Here, Biggers talks us through the ideas underpinning some of his powerful artworks.

Lotus, 2007

The lotus is a Buddhist symbol of transcendence and purity of mind and spirit. But if you look closely at its petals, you see that they are engraved with diagrams of slave ships. The piece is a gateway to universalize and transcend the conversation about the trauma of slavery. Slavery is not just a trauma of black America, but a global trauma: the slave trade was an international industry involving Europe, South America and Africa — Africans were selling the slaves in the first place. When you break the numbers down, there were around 12 million slaves in the history of the slave trade. Only around 390,000 landed on US soil. Probably a good two million died just in transit, and the rest to the Caribbean and South America.


Lotus, detail

The problem as I see it is that black Americans are still very wounded by that history, and haven’t been able to get resolution due to the limited dialogue that frames the issues in a binary. By recognizing that this is a global trauma, we might begin to talk about everyone involved, talk about what needs to happen next — education, economic and wealth development and management, addressing mass incarceration and health issues and so on — and thereby move beyond it.


Laocoön, 2015

Laocoön, a very recent piece, is named for a famous Roman sculpture of a priest struck down by Athena because he warned the Greeks about the Trojan horse. I made it during the recent controversy surrounding the killing of black civilians by the police and the allegations of sexual assault by Bill Cosby. I wanted to depict character assassination as symbolized through Fat Albert, the central figure in the piece, and a stand-in for black youth. The animated TV show, created in the 1970s by Cosby, warned young black people about how to avoid trouble, so the piece is also about losing trust in the father figure.


Laocoön, detail

Here, Fat Albert is a tragic figure struck down: part of him is carrying out a saintly mission, and part of him has a depraved history. The 10-foot-tall sculpture is laid down as if he’s been shot in the back. A pump inflates and deflates him, making a wheezing reminiscent of final breaths. Coincidentally, after I made the piece, a video showing the fatal shooting of Laquan McDonald by police was released. His name is the anglicized version of Laocoön.
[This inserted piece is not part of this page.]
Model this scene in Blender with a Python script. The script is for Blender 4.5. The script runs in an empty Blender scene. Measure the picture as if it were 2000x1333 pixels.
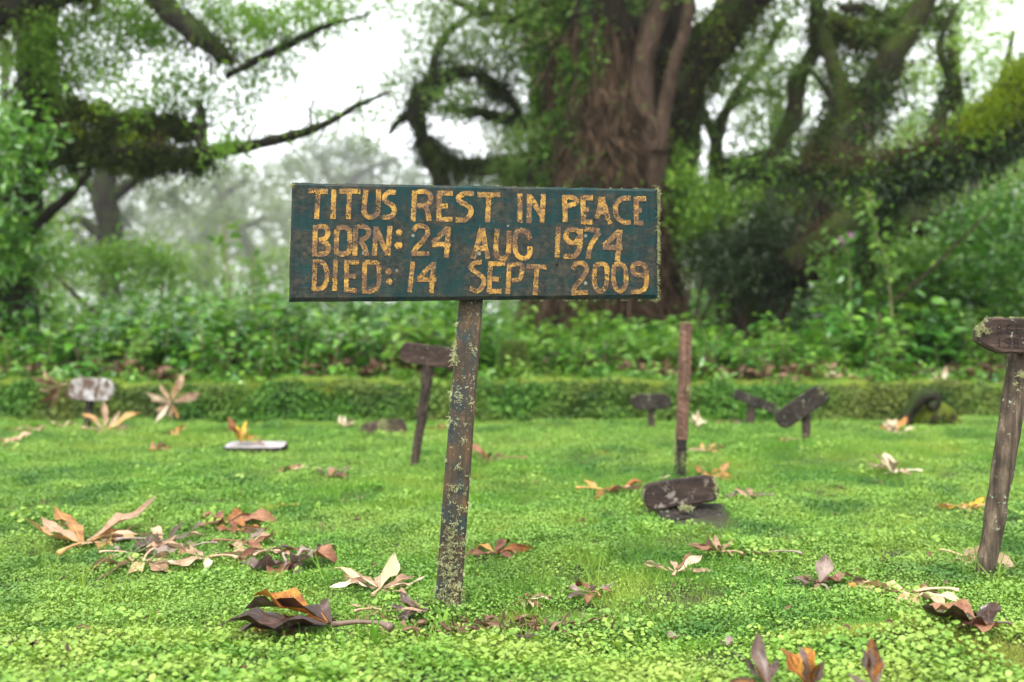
import bpy, math, random
import numpy as np
from mathutils import Vector, Matrix, Euler

# ------------------------------------------------------------------ camera, sky, sun, exposure
S = bpy.context.scene
C = S.collection
FPX, HOR, CX = 1944.0, 640.0, 1000.0      # focal length and horizon in photo pixels (2000 x 1333)
EYE = 0.70
cam_d = bpy.data.cameras.new('camera')
cam_d.sensor_width = 36.0
cam_d.lens = 36.0 * FPX / 2000.0
cam_d.shift_y = -(666.5 - HOR) / 2000.0
cam_d.clip_start = 0.05
cam_d.clip_end = 600.0
cam_d.dof.use_dof = True
cam_d.dof.focus_distance = 2.43
cam_d.dof.aperture_fstop = 2.1
cam = bpy.data.objects.new('camera', cam_d)
cam.location = (0, 0, EYE)
cam.rotation_euler = (math.radians(90), 0, 0)
C.objects.link(cam)
S.camera = cam

SUN_EL, SUN_AZ = 62.0, 200.0              # azimuth clockwise from +Y
world = bpy.data.worlds.new('World')
S.world = world
world.use_nodes = True
wn = world.node_tree
wn.nodes.clear()
sky = wn.nodes.new('ShaderNodeTexSky')
sky.sky_type = 'NISHITA'
sky.sun_disc = False
sky.sun_elevation = math.radians(SUN_EL)
sky.sun_rotation = math.radians(SUN_AZ)
hs = wn.nodes.new('ShaderNodeHueSaturation')
hs.inputs['Saturation'].default_value = 0.25
mx = wn.nodes.new('ShaderNodeMix')
mx.data_type = 'RGBA'
mx.inputs[0].default_value = 0.80         # share of plain overcast cloud
mx.inputs[7].default_value = (7.2, 7.4, 7.6, 1)
bg = wn.nodes.new('ShaderNodeBackground')
bg.inputs['Strength'].default_value = 0.10
wo = wn.nodes.new('ShaderNodeOutputWorld')
wn.links.new(sky.outputs[0], hs.inputs['Color'])
wn.links.new(hs.outputs[0], mx.inputs[6])
wn.links.new(mx.outputs[2], bg.inputs['Color'])
wn.links.new(bg.outputs[0], wo.inputs['Surface'])

sun_d = bpy.data.lights.new('sun', 'SUN')
sun_d.energy = 1.5
sun_d.angle = math.radians(25)
sun_d.color = (1.0, 0.96, 0.9)
sun = bpy.data.objects.new('sun', sun_d)
a, e = math.radians(SUN_AZ), math.radians(SUN_EL)
sv = Vector((math.sin(a) * math.cos(e), math.cos(a) * math.cos(e), math.sin(e)))
sun.rotation_euler = (-sv).to_track_quat('-Z', 'Y').to_euler()
C.objects.link(sun)

S.view_settings.view_transform = 'Standard'
S.view_settings.look = 'None'
S.view_settings.gamma = 1.0
S.view_settings.use_curve_mapping = False
S.view_settings.exposure = 1.9
S.cycles.use_denoising = True
S.cycles.max_bounces = 6
S.cycles.diffuse_bounces = 3
S.cycles.glossy_bounces = 2
S.cycles.transmission_bounces = 4
S.cycles.transparent_max_bounces = 6
S.cycles.volume_bounces = 1
S.cycles.caustics_reflective = False
S.cycles.caustics_refractive = False

rng = np.random.default_rng(7)
random.seed(7)
PI = math.pi

# ------------------------------------------------------------------ helpers
def P(px, py, Y):
    """Point at depth Y that stands at photo pixel px, py."""
    return np.array([(px - CX) / FPX * Y, Y, EYE - (py - HOR) / FPX * Y])

def R(rpx, Y):
    return rpx / FPX * Y

def sst(x, a, b):
    t = np.clip((x - a) / (b - a), 0, 1)
    return t * t * (3 - 2 * t)

def bank_y(x):
    return 7.33 + 0.06 * np.sin(x * 1.3 + 0.5) + 0.03 * np.sin(x * 4.1) + 0.75 * sst(x, 2.0, 5.0) + 0.2 * sst(-x, 2.0, 5.0)

def G(x, y):
    """Height of the ground."""
    x = np.asarray(x, float); y = np.asarray(y, float)
    z = 0.010 * np.sin(x * 2.3 + 0.7) * np.cos(y * 1.9) + 0.006 * np.sin(x * 6.1 + y * 4.3) + 0.004 * np.sin(x * 13 - y * 11) + 0.006 * np.sin(x * 17 + 2 * np.sin(y * 5)) * np.sin(y * 14 + 1.5 * np.sin(x * 6))
    z = z * sst(y, 1.2, 2.0) + 0.0
    z = z + 0.055 * (1 - sst(y, 1.75, 2.25))
    z = z + 0.06 * np.exp(-(((x - 0.88) / 0.30) ** 2 + ((y - 2.10) / 0.16) ** 2))
    z = z + 0.025 * np.exp(-(((x + 0.8) / 0.25) ** 2 + ((y - 2.15) / 0.12) ** 2))
    z = z + 0.05 * np.exp(-(((x - 1.75) / 0.5) ** 2 + ((y - 5.5) / 0.5) ** 2))
    yb = bank_y(x)
    s = (.86 * sst(y, yb - 0.02, yb + 0.08) + .14 * sst(y, yb, yb + 0.30))
    hb = 0.268 + 0.022 * np.sin(x * 1.9 + .6) * np.sin(x * .83) + 0.012 * np.sin(x * 3.1) + 0.010 * np.sin(x * 7.7 + 1) + .008 * np.sin(x * 17.3) - 0.03 * sst(x, 2, 5)
    z = z * (1 - s) + s * hb + s * 0.02 * np.sin(x * 12 + y * 7) * 0.3
    z = z + 0.05 * np.clip(y - yb - 0.3, 0, 12) * (0.6 + 0.6 * sst(x, -2, 4))
    z = z + 0.012 * np.clip(y - 25, 0, 400)
    return z

def new_mesh(name, verts, faces, mats=(), smooth=False, attrs=None):
    me = bpy.data.meshes.new(name)
    v = np.asarray(verts, dtype=np.float32).reshape(-1, 3)
    if isinstance(faces, np.ndarray):
        k = faces.shape[1]; nf = len(faces)
        me.vertices.add(len(v)); me.vertices.foreach_set('co', v.ravel())
        me.loops.add(nf * k); me.loops.foreach_set('vertex_index', faces.astype(np.int32).ravel())
        me.polygons.add(nf)
        me.polygons.foreach_set('loop_start', np.arange(0, nf * k, k, dtype=np.int32))
        try:
            me.polygons.foreach_set('loop_total', np.full(nf, k, dtype=np.int32))
        except Exception:
            pass
        me.update(calc_edges=True)
    else:
        me.from_pydata(v.tolist(), [], [list(map(int, f)) for f in faces])
        me.update()
    for m in (mats if isinstance(mats, (list, tuple)) else [mats]):
        me.materials.append(m)
    if smooth:
        me.polygons.foreach_set('use_smooth', np.ones(len(me.polygons), dtype=bool))
    if attrs:
        for k2, arr in attrs.items():
            arr = np.asarray(arr, dtype=np.float32)
            if arr.ndim == 1:
                at = me.attributes.new(k2, 'FLOAT', 'POINT'); at.data.foreach_set('value', arr)
            else:
                at = me.attributes.new(k2, 'FLOAT_VECTOR', 'POINT'); at.data.foreach_set('vector', arr.ravel())
    return me

def link(name, me, parent=None, label=None, cat=None, group=None, kind=None):
    o = bpy.data.objects.new(name, me)
    C.objects.link(o)
    if parent is not None:
        o.parent = parent
        o.matrix_parent_inverse = Matrix.Identity(4)
        if parent.get('wm'):
            pass
    tag(o, label, cat, group, kind)
    return o

def tag(o, label=None, cat=None, group=None, kind=None):
    if label: o['label'] = label
    if cat: o['category'] = cat
    if group: o['group'] = group
    if kind: o['kind'] = kind
    return o

def empty(name, loc, label, cat, group=None, rot=(0, 0, 0)):
    o = bpy.data.objects.new(name, None)
    o.empty_display_size = 0.05
    o.location = loc
    o.rotation_euler = rot
    C.objects.link(o)
    return tag(o, label, cat, group)

class MB:
    """Collects quads or triangles (as 4-index rows) into one mesh."""
    def __init__(self):
        self.v = []; self.f = []; self.n = 0; self.a = []; self.uv = []
    def add(self, v, f, a=None, uv=None):
        v = np.asarray(v, float).reshape(-1, 3)
        self.v.append(v)
        self.f += [[i + self.n for i in q] for q in f]
        self.n += len(v)
        self.a.append(np.full(len(v), random.random()) if a is None else np.asarray(a, float) * np.ones(len(v)))
        self.uv.append(np.zeros((len(v), 3)) if uv is None else uv)
    def build(self, name, mats, parent=None, off=(0, 0, 0), smooth=False, **kw):
        v = np.concatenate(self.v) - np.asarray(off, float)
        me = new_mesh(name, v, self.f, mats, smooth, {'rnd': np.concatenate(self.a), 'luv': np.concatenate(self.uv)})
        return link(name, me, parent, **kw)

def off_of(parent):
    return tuple(parent.location)

# leaf templates: (along, across, up)
T_DIA = (np.array([[0, 0, 0], [.45, .5, .12], [1, 0, -.08], [.45, -.5, .12]]), np.array([[0, 1, 2], [0, 2, 3]]))
T_OVA = (np.array([[0, 0, 0], [.25, .42, .10], [.62, .40, .08], [1, 0, -.15], [.62, -.40, .08], [.25, -.42, .10], [.25, 0, 0], [.62, 0, -.02]]),
         np.array([[0, 6, 1], [0, 5, 6], [6, 2, 1], [6, 7, 2], [5, 7, 6], [5, 4, 7], [7, 3, 2], [7, 4, 3]]))
_h = [[.5 + .5 * math.cos(t), .5 * math.sin(t), 0.07] for t in [PI + 2 * PI * (k + .18) / 7 for k in range(7)]]
T_RND = (np.array([[.5, 0, -.03]] + _h), np.array([[0, 1 + k, 1 + (k + 1) % 7] for k in range(7)]))
T_BLD = (np.array([[0, .5, 0], [0, -.5, 0], [.5, -.35, .06], [.5, .35, .06], [1, 0, -.05]]), np.array([[0, 1, 2], [0, 2, 3], [3, 2, 4]]))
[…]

Laocoön inflates and deflates.


BAM, For Michael, 2015

I made BAM in response to the recent killings as well. For a long time, I’d been collecting all sorts of African figures in my travels. I dipped them in wax, so they’d be abstracted and less recognizable as individuals, took them to a shooting range, and “sculpted” them with .22 caliber and 12-gauge shotguns, then taking the fragments and casting them in bronze. On a conceptual level, using bronze took that vulnerable, fragile wooden object and made it “permanent” — memorializing it.
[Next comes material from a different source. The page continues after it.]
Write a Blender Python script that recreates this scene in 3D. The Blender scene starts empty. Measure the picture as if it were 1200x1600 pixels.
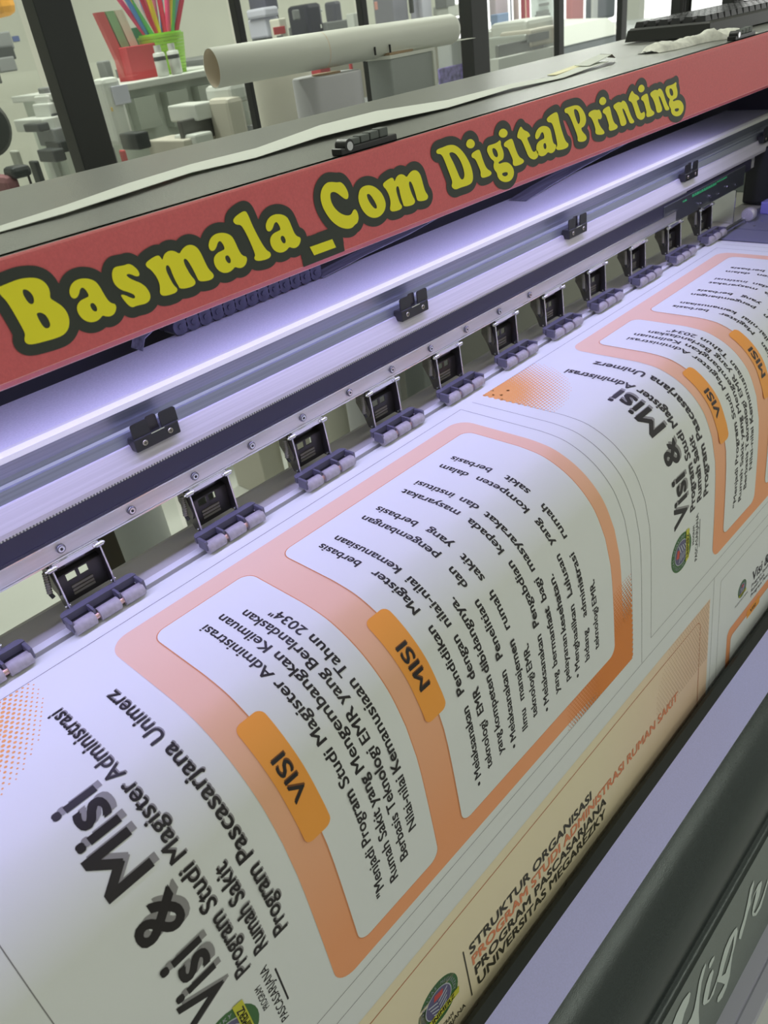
import bpy, bmesh, math, random
from mathutils import Vector, Matrix
random.seed(7)
SC = bpy.context.scene
COL = SC.collection
# ------------------------------------------------------------------ camera
EYE = Vector((0.0, 0.0, 1.323))          # the photographer's phone, 1.32 m above the floor
# measured directions of the picture's right / down / forward axes, as seen from the room's axes
CR = Vector((0.67763483, -0.72474026, -0.1247501))
CD = Vector((-0.46733437, -0.29340696, -0.83397299))
CF = Vector((0.56781126, 0.62342915, -0.53751881))
FPX = 1215.0
cam_d = bpy.data.cameras.new('camera')
cam_d.sensor_fit = 'VERTICAL'
cam_d.sensor_height = 36.0
cam_d.lens = 36.0 * FPX / 1600.0
cam_d.clip_start = 0.01
cam_d.clip_end = 100
cam_d.dof.use_dof = True
cam_d.dof.focus_distance = 0.80
cam_d.dof.aperture_fstop = 13.0
cam = bpy.data.objects.new('camera', cam_d)
COL.objects.link(cam)
M3 = Matrix((CR, -CD, -CF)).transposed()
cam.matrix_world = Matrix.Translation(EYE) @ M3.to_4x4()
SC.camera = cam
# ------------------------------------------------------------------ exposure
SC.view_settings.view_transform = 'Standard'
SC.view_settings.look = 'None'
SC.view_settings.gamma = 1.0
SC.view_settings.use_curve_mapping = False
SC.view_settings.exposure = 0.0
# ------------------------------------------------------------------ world: daylight strongest towards the shop front (+X)
W = bpy.data.worlds.new('daylight')
SC.world = W
W.use_nodes = True
wn = W.node_tree.nodes; wl = W.node_tree.links
wn.clear()
tc = wn.new('ShaderNodeTexCoord')
dot = wn.new('ShaderNodeVectorMath'); dot.operation = 'DOT_PRODUCT'
dot.inputs[1].default_value = Vector((0.93, 0.36, 0.08)).normalized()
wl.new(tc.outputs['Generated'], dot.inputs[0])
rmp = wn.new('ShaderNodeValToRGB')
rmp.color_ramp.elements[0].position = 0.45; rmp.color_ramp.elements[0].color = (0.345, 0.36, 0.315, 1)
rmp.color_ramp.elements[1].position = 0.88; rmp.color_ramp.elements[1].color = (1.9, 1.92, 1.85, 1)
wl.new(dot.outputs['Value'], rmp.inputs[0])
bg = wn.new('ShaderNodeBackground'); bg.inputs['Strength'].default_value = 1.0
wl.new(rmp.outputs[0], bg.inputs[0])
wo = wn.new('ShaderNodeOutputWorld'); wl.new(bg.outputs[0], wo.inputs[0])
# ------------------------------------------------------------------ lamps
def area(name, loc, sx, sy, power, col, rot=(0, 0, 0)):
    d = bpy.data.lights.new(name, 'AREA'); d.shape = 'RECTANGLE'
    d.size = sx; d.size_y = sy; d.energy = power; d.color = col
    o = bpy.data.objects.new(name, d); COL.objects.link(o)
    o.location = EYE + Vector(loc); o.rotation_euler = rot
    return o
FILL_SPOTS = ((1.5, -1.30), (1.0, 1.22), (1.2, 2.3), (4.4, 2.6))  # unseen lamps added to fill the room and light the dryer nose
for i, (lx, ly) in enumerate(FILL_SPOTS):
    area('fill_lamp_light', (lx, ly, 1.36), (3.0, 1.5, 1.5, 1.5)[i], (0.16, 0.2, 0.2, 0.2)[i], (13, 7, 38, 40)[i], (0.98, 1.0, 0.90))
# the printer's own white-blue LED strip under its cover
area('led_strip_light', (0.35, 0.545, -0.156), 2.1, 0.012, 3.5, (0.54, 0.52, 1.0), (math.radians(-3), 0, 0))

# ------------------------------------------------------------------ materials
MATS = {}
def mat(name, rgb, rough=0.5, metal=0.0, spec=0.5, noise=0.0, nscale=30.0, bump=0.0, bscale=300.0, emit=None, alpha=None, stretch=None, coat=0.0):
    if name in MATS: return MATS[name]
    m = bpy.data.materials.new(name); m.use_nodes = True
    nt = m.node_tree; b = nt.nodes['Principled BSDF']
    b.inputs['Base Color'].default_value = (*rgb, 1)
    b.inputs['Roughness'].default_value = rough
    b.inputs['Metallic'].default_value = metal
    b.inputs['Specular IOR Level'].default_value = spec
    b.inputs['Coat Weight'].default_value = coat
    if noise or bump:
        t = nt.nodes.new('ShaderNodeTexCoord')
        mp = nt.nodes.new('ShaderNodeMapping')
        nt.links.new(t.outputs['Object'], mp.inputs[0])
        if stretch: mp.inputs['Scale'].default_value = stretch
    if noise:
        n = nt.nodes.new('ShaderNodeTexNoise'); n.inputs['Scale'].default_value = nscale; n.inputs['Detail'].default_value = 4
        nt.links.new(mp.outputs[0], n.inputs[0])
        r = nt.nodes.new('ShaderNodeMapRange')
        r.inputs['To Min'].default_value = 1 - noise; r.inputs['To Max'].default_value = 1 + noise
        r.inputs['From Min'].default_value = 0.3; r.inputs['From Max'].default_value = 0.7
        nt.links.new(n.outputs[0], r.inputs[0])
        v = nt.nodes.new('ShaderNodeVectorMath'); v.operation = 'SCALE'
        v.inputs[0].default_value = rgb
        nt.links.new(r.outputs[0], v.inputs['Scale'])
        nt.links.new(v.outputs[0], b.inputs['Base Color'])
    if bump:
        n2 = nt.nodes.new('ShaderNodeTexNoise'); n2.inputs['Scale'].default_value = bscale
        nt.links.new(mp.outputs[0], n2.inputs[0])
        bp = nt.nodes.new('ShaderNodeBump'); bp.inputs['Strength'].default_value = bump; bp.inputs['Distance'].default_value = 0.001
        nt.links.new(n2.outputs[0], bp.inputs['Height'])
        nt.links.new(bp.outputs[0], b.inputs['Normal'])
    if emit:
        b.inputs['Emission Color'].default_value = (*emit[0], 1); b.inputs['Emission Strength'].default_value = emit[1]
    MATS[name] = m
    return m
def S(r, g, b):                                    # sRGB 0-255 to linear
    f = lambda c: (c/255/12.92) if c/255 <= 0.04045 else ((c/255+0.055)/1.055)**2.4
    return (f(r), f(g), f(b))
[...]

On a formal level, it echoes Greek and Roman sculpture. Those old sculptures are often missing a limb because they’ve stood the test of time. I’m making iconic objects of bodies, but through a different process — one that evokes a violence that anyone can understand viscerally, even taken out of the context of historical specifics.


Blossom, 2007

Blossom was inspired by events surrounding the Jena Six incident, in the small town of Jena, Louisiana. It began in 2006 when, at Jena High School, a black kid reportedly sat down under a tree where mostly white kids would congregate. The next day, there were nooses hanging from the tree — setting off a series of racial conflicts that culminated in a fight between a group of black and white youth in which a white kid was beaten, and the black kids charged with attempted murder.
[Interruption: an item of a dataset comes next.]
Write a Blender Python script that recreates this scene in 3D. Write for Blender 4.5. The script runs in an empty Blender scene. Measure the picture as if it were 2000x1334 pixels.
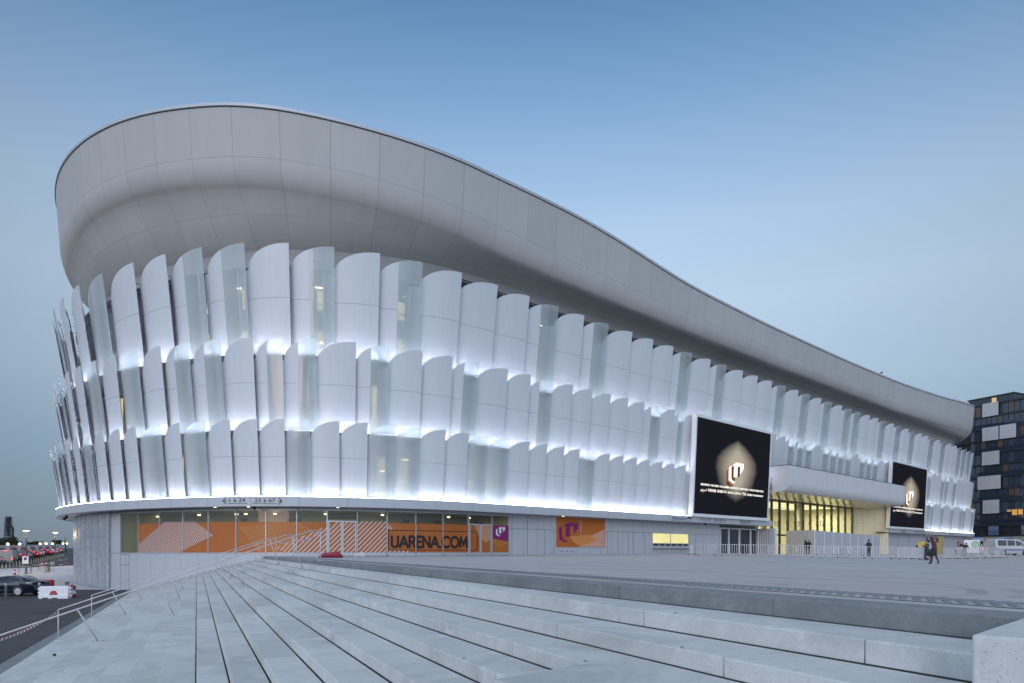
import bpy, math, random
import numpy as np
from mathutils import Vector, Matrix
R = math.radians
rng = random.Random(7)
scene = bpy.context.scene
col = scene.collection
E = 3.15                      # eye height above the street; all z below are relative to the eye
FPX, YH = 1333.0, 1076.0      # focal length and horizon of the calibrated view (2000 px wide photograph)

# ------------------------------------------------------------------ materials
def mat(name, color=(.5, .5, .5), rough=.5, metal=0., emit=None, es=0., spec=.5):
    m = bpy.data.materials.new(name); m.use_nodes = True
    b = m.node_tree.nodes['Principled BSDF']
    b.inputs['Base Color'].default_value = (*color, 1)
    b.inputs['Roughness'].default_value = rough
    b.inputs['Metallic'].default_value = metal
    b.inputs['Specular IOR Level'].default_value = spec
    if emit:
        b.inputs['Emission Color'].default_value = (*emit, 1)
        b.inputs['Emission Strength'].default_value = es
    return m

class N:
    """tiny node-graph helper"""
    def __init__(s, m): s.t = m.node_tree; s.n = s.t.nodes; s.l = s.t.links; s.b = s.n.get('Principled BSDF')
    def new(s, ty, **k):
        n = s.n.new(ty)
        for a, v in k.items(): setattr(n, a, v)
        return n
    def link(s, a, b): s.l.new(a, b)
    def math(s, op, a, b=None, c=None, clamp=False):
        n = s.new('ShaderNodeMath', operation=op, use_clamp=clamp)
        for i, v in enumerate((a, b, c)):
            if v is None: continue
            if isinstance(v, (int, float)): n.inputs[i].default_value = v
            else: s.link(v, n.inputs[i])
        return n.outputs[0]
    def mix(s, f, a, b, bt='MIX'):
        n = s.new('ShaderNodeMix', data_type='RGBA', blend_type=bt)
        for i, v in ((0, f), (6, a), (7, b)):
            if isinstance(v, (int, float)): n.inputs[i].default_value = v
            elif isinstance(v, tuple): n.inputs[i].default_value = (*v, 1)
            else: s.link(v, n.inputs[i])
        return n.outputs[2]
    def noise(s, vec, scale, detail=4, rough=.6, dist=0.):
        n = s.new('ShaderNodeTexNoise'); n.inputs['Scale'].default_value = scale
        n.inputs['Detail'].default_value = detail; n.inputs['Roughness'].default_value = rough
        n.inputs['Distortion'].default_value = dist
        if vec is not None: s.link(vec, n.inputs['Vector'])
        return n.outputs['Fac']
    def mapr(s, v, a, b, c, d):
        n = s.new('ShaderNodeMapRange')
        s.link(v, n.inputs[0])
        for i, x in enumerate((a, b, c, d)): n.inputs[i + 1].default_value = x
        return n.outputs[0]
    def scaled(s, vec, x, y, z):
        n = s.new('ShaderNodeMapping'); n.inputs['Scale'].default_value = (x, y, z); s.link(vec, n.inputs['Vector']); return n.outputs[0]
    def uv(s):
        n = s.new('ShaderNodeTexCoord'); return n.outputs['UV']
    def obj(s):
        n = s.new('ShaderNodeTexCoord'); return n.outputs['Object']
    def pos(s):
        n = s.new('ShaderNodeNewGeometry'); return n.outputs['Position']
    def sep(s, v):
        n = s.new('ShaderNodeSeparateXYZ'); s.link(v, n.inputs[0]); return n.outputs
    def line(s, v, period, width, off=0.):
        """1 on a thin line every `period` of v"""
        a = s.math('FRACT', s.math('ADD', s.math('DIVIDE', v, period), off + .5))
        d = s.math('ABSOLUTE', s.math('SUBTRACT', a, .5))
        return s.math('LESS_THAN', d, width / period / 2)
    def bump(s, h, strength, dist=.01):
        n = s.new('ShaderNodeBump'); n.inputs['Strength'].default_value = strength; n.inputs['Distance'].default_value = dist
        s.link(h, n.inputs['Height']); s.link(n.outputs[0], s.b.inputs['Normal'])
    def base(s, c): s.link(c, s.b.inputs['Base Color'])
    def rough(s, c): s.link(c, s.b.inputs['Roughness'])

def noisy(name, c1, c2, scale=2., rough=.6, bump=0., det=6, **k):
    m = mat(name, c1, rough, **k); n = N(m)
    f = n.noise(n.obj(), scale, det)
    n.base(n.mix(n.mapr(f, .3, .7, 0, 1), c1, c2))
    if bump: n.bump(f, bump)
    return m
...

While the tree is a literal reference, I didn’t want to represent bodies directly, so I used a player piano to stand in. It plays my rendition of “Strange Fruit” — which is of course a song about lynching in the South. The piece can be enjoyed as a musical object, a sculpture or as the prompt for a historical conversation or contemporary dialogue. There’s even a spiritual layer: Buddha found enlightenment under a tree. As with all my works, people with different experiences and viewpoints can come in and have a conversation, and fill in each other’s gaps.